Scene script records:
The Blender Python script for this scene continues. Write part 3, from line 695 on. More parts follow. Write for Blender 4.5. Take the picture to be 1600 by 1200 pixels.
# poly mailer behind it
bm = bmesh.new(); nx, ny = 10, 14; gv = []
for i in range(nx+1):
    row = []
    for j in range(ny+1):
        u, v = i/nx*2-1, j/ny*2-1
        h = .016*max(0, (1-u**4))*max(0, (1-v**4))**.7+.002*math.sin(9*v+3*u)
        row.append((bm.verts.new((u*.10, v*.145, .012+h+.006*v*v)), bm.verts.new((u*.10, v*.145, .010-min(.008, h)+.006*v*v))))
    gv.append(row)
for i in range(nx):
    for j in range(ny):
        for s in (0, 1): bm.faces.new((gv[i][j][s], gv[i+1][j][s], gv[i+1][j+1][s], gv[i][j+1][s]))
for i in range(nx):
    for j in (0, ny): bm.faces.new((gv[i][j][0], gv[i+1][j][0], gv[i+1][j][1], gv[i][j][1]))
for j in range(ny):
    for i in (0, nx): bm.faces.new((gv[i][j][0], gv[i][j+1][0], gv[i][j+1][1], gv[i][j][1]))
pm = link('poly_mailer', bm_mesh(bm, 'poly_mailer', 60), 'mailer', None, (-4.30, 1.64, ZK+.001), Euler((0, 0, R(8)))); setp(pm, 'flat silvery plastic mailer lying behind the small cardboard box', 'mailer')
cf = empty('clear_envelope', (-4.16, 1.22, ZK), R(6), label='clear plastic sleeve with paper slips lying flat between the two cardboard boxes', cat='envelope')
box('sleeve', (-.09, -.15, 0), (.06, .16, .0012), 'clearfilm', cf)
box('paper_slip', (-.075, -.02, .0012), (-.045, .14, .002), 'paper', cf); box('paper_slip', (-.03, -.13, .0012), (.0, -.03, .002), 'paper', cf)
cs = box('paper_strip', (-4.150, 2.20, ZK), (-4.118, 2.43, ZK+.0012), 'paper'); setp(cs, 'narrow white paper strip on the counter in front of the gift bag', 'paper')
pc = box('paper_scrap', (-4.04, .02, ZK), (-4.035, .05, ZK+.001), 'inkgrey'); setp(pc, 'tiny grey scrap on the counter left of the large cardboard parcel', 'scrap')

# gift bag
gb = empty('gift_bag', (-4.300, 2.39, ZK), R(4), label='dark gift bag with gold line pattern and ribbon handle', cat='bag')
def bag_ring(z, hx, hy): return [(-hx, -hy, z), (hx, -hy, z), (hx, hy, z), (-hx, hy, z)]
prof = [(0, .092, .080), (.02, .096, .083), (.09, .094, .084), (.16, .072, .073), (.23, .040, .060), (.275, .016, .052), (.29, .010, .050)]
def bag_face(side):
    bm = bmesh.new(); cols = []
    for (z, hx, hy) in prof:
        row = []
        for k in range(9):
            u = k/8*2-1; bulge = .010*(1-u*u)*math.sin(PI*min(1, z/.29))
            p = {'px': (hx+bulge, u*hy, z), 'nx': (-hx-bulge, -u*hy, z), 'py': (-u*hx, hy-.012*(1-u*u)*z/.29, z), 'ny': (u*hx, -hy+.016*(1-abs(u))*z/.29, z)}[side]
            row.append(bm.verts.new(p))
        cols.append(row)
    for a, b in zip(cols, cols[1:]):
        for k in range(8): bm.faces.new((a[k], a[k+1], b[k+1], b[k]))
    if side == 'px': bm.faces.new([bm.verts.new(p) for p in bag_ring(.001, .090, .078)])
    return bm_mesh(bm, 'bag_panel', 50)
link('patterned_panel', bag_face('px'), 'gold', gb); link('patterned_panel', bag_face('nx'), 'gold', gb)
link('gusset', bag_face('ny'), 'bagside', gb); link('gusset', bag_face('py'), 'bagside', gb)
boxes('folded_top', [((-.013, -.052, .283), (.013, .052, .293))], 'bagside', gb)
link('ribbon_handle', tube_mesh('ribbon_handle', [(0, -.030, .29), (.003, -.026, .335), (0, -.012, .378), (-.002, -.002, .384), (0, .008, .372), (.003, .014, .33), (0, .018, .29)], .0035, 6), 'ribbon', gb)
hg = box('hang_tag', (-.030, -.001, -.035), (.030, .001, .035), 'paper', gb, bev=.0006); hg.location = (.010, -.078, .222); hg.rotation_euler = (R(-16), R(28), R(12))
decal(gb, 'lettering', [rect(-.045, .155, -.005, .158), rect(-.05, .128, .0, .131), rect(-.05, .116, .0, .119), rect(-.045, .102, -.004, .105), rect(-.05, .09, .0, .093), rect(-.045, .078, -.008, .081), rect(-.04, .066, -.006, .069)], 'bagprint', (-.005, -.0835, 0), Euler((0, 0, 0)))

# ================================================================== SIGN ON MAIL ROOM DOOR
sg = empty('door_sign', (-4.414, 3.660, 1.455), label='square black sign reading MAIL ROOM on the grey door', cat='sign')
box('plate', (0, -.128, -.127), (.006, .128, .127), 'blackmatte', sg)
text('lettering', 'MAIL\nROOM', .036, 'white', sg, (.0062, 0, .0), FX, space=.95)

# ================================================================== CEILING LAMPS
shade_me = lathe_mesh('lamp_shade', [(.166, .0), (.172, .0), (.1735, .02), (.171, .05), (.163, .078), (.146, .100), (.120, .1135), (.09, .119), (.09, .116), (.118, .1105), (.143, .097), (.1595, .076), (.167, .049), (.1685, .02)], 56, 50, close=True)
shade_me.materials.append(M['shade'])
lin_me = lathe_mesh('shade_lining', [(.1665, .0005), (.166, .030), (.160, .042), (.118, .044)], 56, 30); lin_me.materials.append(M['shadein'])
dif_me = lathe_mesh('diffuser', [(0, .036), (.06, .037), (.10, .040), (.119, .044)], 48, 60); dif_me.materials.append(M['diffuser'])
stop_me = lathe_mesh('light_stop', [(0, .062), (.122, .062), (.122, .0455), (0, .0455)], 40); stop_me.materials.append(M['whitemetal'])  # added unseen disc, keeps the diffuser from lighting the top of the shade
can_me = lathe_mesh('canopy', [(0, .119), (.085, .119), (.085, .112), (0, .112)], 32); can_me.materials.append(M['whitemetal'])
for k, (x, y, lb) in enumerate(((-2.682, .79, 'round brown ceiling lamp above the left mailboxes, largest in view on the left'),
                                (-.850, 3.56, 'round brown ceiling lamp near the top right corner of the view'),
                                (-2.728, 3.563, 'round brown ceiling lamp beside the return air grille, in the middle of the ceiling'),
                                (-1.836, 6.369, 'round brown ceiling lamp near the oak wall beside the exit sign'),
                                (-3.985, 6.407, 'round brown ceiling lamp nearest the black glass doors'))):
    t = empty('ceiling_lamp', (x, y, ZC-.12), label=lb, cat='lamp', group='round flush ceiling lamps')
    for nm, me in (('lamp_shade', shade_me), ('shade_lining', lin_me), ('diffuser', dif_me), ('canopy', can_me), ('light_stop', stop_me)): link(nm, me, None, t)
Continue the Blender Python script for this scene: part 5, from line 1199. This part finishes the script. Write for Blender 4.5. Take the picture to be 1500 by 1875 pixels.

Aim of the task –
Extract the complete listing verbatim.

Result of the exercise –
The Blender Python script for this scene continues. Write part 3, from line 695 on. More parts follow. Write for Blender 4.5. Take the picture to be 1600 by 1200 pixels.
# poly mailer behind it
bm = bmesh.new(); nx, ny = 10, 14; gv = []
for i in range(nx+1):
    row = []
    for j in range(ny+1):
        u, v = i/nx*2-1, j/ny*2-1
        h = .016*max(0, (1-u**4))*max(0, (1-v**4))**.7+.002*math.sin(9*v+3*u)
        row.append((bm.verts.new((u*.10, v*.145, .012+h+.006*v*v)), bm.verts.new((u*.10, v*.145, .010-min(.008, h)+.006*v*v))))
    gv.append(row)
for i in range(nx):
    for j in range(ny):
        for s in (0, 1): bm.faces.new((gv[i][j][s], gv[i+1][j][s], gv[i+1][j+1][s], gv[i][j+1][s]))
for i in range(nx):
    for j in (0, ny): bm.faces.new((gv[i][j][0], gv[i+1][j][0], gv[i+1][j][1], gv[i][j][1]))
for j in range(ny):
    for i in (0, nx): bm.faces.new((gv[i][j][0], gv[i][j+1][0], gv[i][j+1][1], gv[i][j][1]))
pm = link('poly_mailer', bm_mesh(bm, 'poly_mailer', 60), 'mailer', None, (-4.30, 1.64, ZK+.001), Euler((0, 0, R(8)))); setp(pm, 'flat silvery plastic mailer lying behind the small cardboard box', 'mailer')
cf = empty('clear_envelope', (-4.16, 1.22, ZK), R(6), label='clear plastic sleeve with paper slips lying flat between the two cardboard boxes', cat='envelope')
box('sleeve', (-.09, -.15, 0), (.06, .16, .0012), 'clearfilm', cf)
box('paper_slip', (-.075, -.02, .0012), (-.045, .14, .002), 'paper', cf); box('paper_slip', (-.03, -.13, .0012), (.0, -.03, .002), 'paper', cf)
cs = box('paper_strip', (-4.150, 2.20, ZK), (-4.118, 2.43, ZK+.0012), 'paper'); setp(cs, 'narrow white paper strip on the counter in front of the gift bag', 'paper')
pc = box('paper_scrap', (-4.04, .02, ZK), (-4.035, .05, ZK+.001), 'inkgrey'); setp(pc, 'tiny grey scrap on the counter left of the large cardboard parcel', 'scrap')

# gift bag
gb = empty('gift_bag', (-4.300, 2.39, ZK), R(4), label='dark gift bag with gold line pattern and ribbon handle', cat='bag')
def bag_ring(z, hx, hy): return [(-hx, -hy, z), (hx, -hy, z), (hx, hy, z), (-hx, hy, z)]
prof = [(0, .092, .080), (.02, .096, .083), (.09, .094, .084), (.16, .072, .073), (.23, .040, .060), (.275, .016, .052), (.29, .010, .050)]
def bag_face(side):
    bm = bmesh.new(); cols = []
    for (z, hx, hy) in prof:
        row = []
        for k in range(9):
            u = k/8*2-1; bulge = .010*(1-u*u)*math.sin(PI*min(1, z/.29))
            p = {'px': (hx+bulge, u*hy, z), 'nx': (-hx-bulge, -u*hy, z), 'py': (-u*hx, hy-.012*(1-u*u)*z/.29, z), 'ny': (u*hx, -hy+.016*(1-abs(u))*z/.29, z)}[side]
            row.append(bm.verts.new(p))
        cols.append(row)
    for a, b in zip(cols, cols[1:]):
        for k in range(8): bm.faces.new((a[k], a[k+1], b[k+1], b[k]))
    if side == 'px': bm.faces.new([bm.verts.new(p) for p in bag_ring(.001, .090, .078)])
    return bm_mesh(bm, 'bag_panel', 50)
link('patterned_panel', bag_face('px'), 'gold', gb); link('patterned_panel', bag_face('nx'), 'gold', gb)
link('gusset', bag_face('ny'), 'bagside', gb); link('gusset', bag_face('py'), 'bagside', gb)
boxes('folded_top', [((-.013, -.052, .283), (.013, .052, .293))], 'bagside', gb)
link('ribbon_handle', tube_mesh('ribbon_handle', [(0, -.030, .29), (.003, -.026, .335), (0, -.012, .378), (-.002, -.002, .384), (0, .008, .372), (.003, .014, .33), (0, .018, .29)], .0035, 6), 'ribbon', gb)
hg = box('hang_tag', (-.030, -.001, -.035), (.030, .001, .035), 'paper', gb, bev=.0006); hg.location = (.010, -.078, .222); hg.rotation_euler = (R(-16), R(28), R(12))
decal(gb, 'lettering', [rect(-.045, .155, -.005, .158), rect(-.05, .128, .0, .131), rect(-.05, .116, .0, .119), rect(-.045, .102, -.004, .105), rect(-.05, .09, .0, .093), rect(-.045, .078, -.008, .081), rect(-.04, .066, -.006, .069)], 'bagprint', (-.005, -.0835, 0), Euler((0, 0, 0)))

# ================================================================== SIGN ON MAIL ROOM DOOR
sg = empty('door_sign', (-4.414, 3.660, 1.455), label='square black sign reading MAIL ROOM on the grey door', cat='sign')
box('plate', (0, -.128, -.127), (.006, .128, .127), 'blackmatte', sg)
text('lettering', 'MAIL\nROOM', .036, 'white', sg, (.0062, 0, .0), FX, space=.95)

# ================================================================== CEILING LAMPS
shade_me = lathe_mesh('lamp_shade', [(.166, .0), (.172, .0), (.1735, .02), (.171, .05), (.163, .078), (.146, .100), (.120, .1135), (.09, .119), (.09, .116), (.118, .1105), (.143, .097), (.1595, .076), (.167, .049), (.1685, .02)], 56, 50, close=True)
shade_me.materials.append(M['shade'])
lin_me = lathe_mesh('shade_lining', [(.1665, .0005), (.166, .030), (.160, .042), (.118, .044)], 56, 30); lin_me.materials.append(M['shadein'])
dif_me = lathe_mesh('diffuser', [(0, .036), (.06, .037), (.10, .040), (.119, .044)], 48, 60); dif_me.materials.append(M['diffuser'])
stop_me = lathe_mesh('light_stop', [(0, .062), (.122, .062), (.122, .0455), (0, .0455)], 40); stop_me.materials.append(M['whitemetal'])  # added unseen disc, keeps the diffuser from lighting the top of the shade
can_me = lathe_mesh('canopy', [(0, .119), (.085, .119), (.085, .112), (0, .112)], 32); can_me.materials.append(M['whitemetal'])
for k, (x, y, lb) in enumerate(((-2.682, .79, 'round brown ceiling lamp above the left mailboxes, largest in view on the left'),
                                (-.850, 3.56, 'round brown ceiling lamp near the top right corner of the view'),
                                (-2.728, 3.563, 'round brown ceiling lamp beside the return air grille, in the middle of the ceiling'),
                                (-1.836, 6.369, 'round brown ceiling lamp near the oak wall beside the exit sign'),
                                (-3.985, 6.407, 'round brown ceiling lamp nearest the black glass doors'))):
    t = empty('ceiling_lamp', (x, y, ZC-.12), label=lb, cat='lamp', group='round flush ceiling lamps')
    for nm, me in (('lamp_shade', shade_me), ('shade_lining', lin_me), ('diffuser', dif_me), ('canopy', can_me), ('light_stop', stop_me)): link(nm, me, None, t)
Continue the Blender Python script for this scene: part 5, from line 1199. This part finishes the script. Write for Blender 4.5. Take the picture to be 1500 by 1875 pixels.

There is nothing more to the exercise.